“I Think The Album Is Going To Die”
The New York Times has a story on “the death of the album.” It says the trend in the industry is towards selling singles in digital download form from stores like Apple’s iTunes, instead of focusing on selling entire albums.
‘I think the album is going to die,’ said Aram Sinnreich, managing partner at Radar Research, a media consulting firm based in Los Angeles. ‘Consumers are listening to play lists,’ or mixes of single songs from an assortment of different artists. ‘Consumers who have had iPods since they were in the single digits are going to increasingly gravitate toward artists who embrace that.’

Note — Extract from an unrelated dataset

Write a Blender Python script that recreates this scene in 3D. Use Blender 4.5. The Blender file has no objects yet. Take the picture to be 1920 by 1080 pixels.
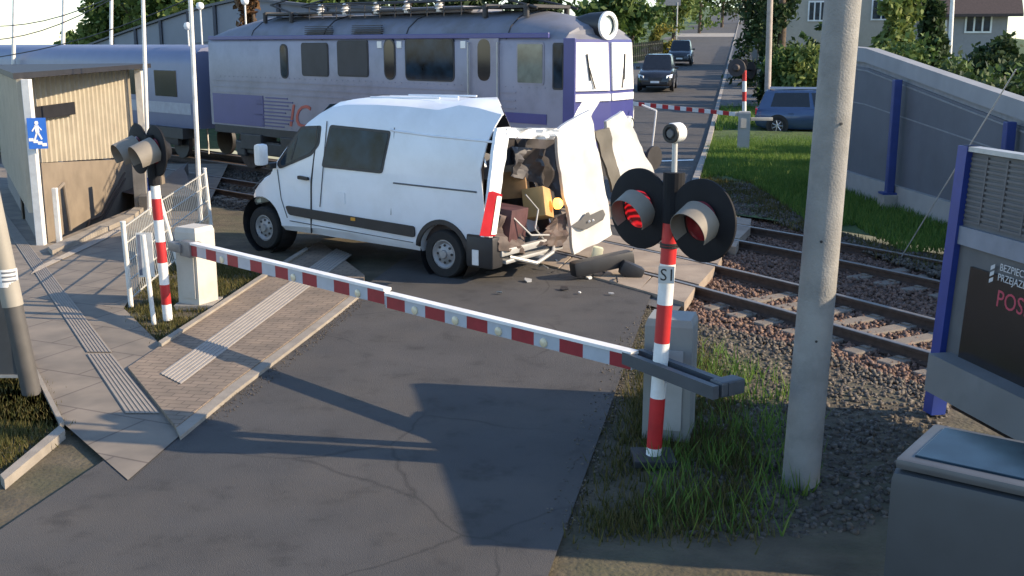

All this comes as the industry’s long sales slide has been accelerating. Sales of albums, in either disc or digital form, have dropped more than 16 percent so far this year, a slide that executives attribute to an unusually weak release schedule and shrinking retail floor space for music. Even though sales of individual songs — sold principally through iTunes — are rising, it has not been nearly enough to compensate.
It is a little weird that this story comes on the heels of the news that the bands Modest Mouse, The Shins, and Arcade Fire all scored big with their new albums on the Billboard charts; Proof that albums can sell (if they are worth buying!).
Personally, I don’t have a problem with the album itself. I will listen to an entire album on my iPod. The problem I have is with the various options out there for buying it. I don’t really buy CD’s anymore because I don’t really use them.
If I do buy a CD, it just goes into my iTunes library and I put it onto my iPod. So why not buy the album online directly from iTunes? I do do this occasionally, but the DRM and format restrictions bother me - as well as the lower quality of the sound files, although this not as much.
I should be able to play, move, and do whatever I want with that file once I have purchased it. Because of these restrictions, I don’t buy albums from iTunes as much as I otherwise would.
Instead, I am stuck in this middle ground where I don’t really want to buy either, even though I really want to get the album.
So I don’t believe sales are slumping because of “the death of the album,” or piracy, or a lack of good music. Blah, blah, blah.
It is because the industry is in a transition period between formats - the CD and digital downloads. If they want to get sales back they have to figure this out first, before worrying about anything else.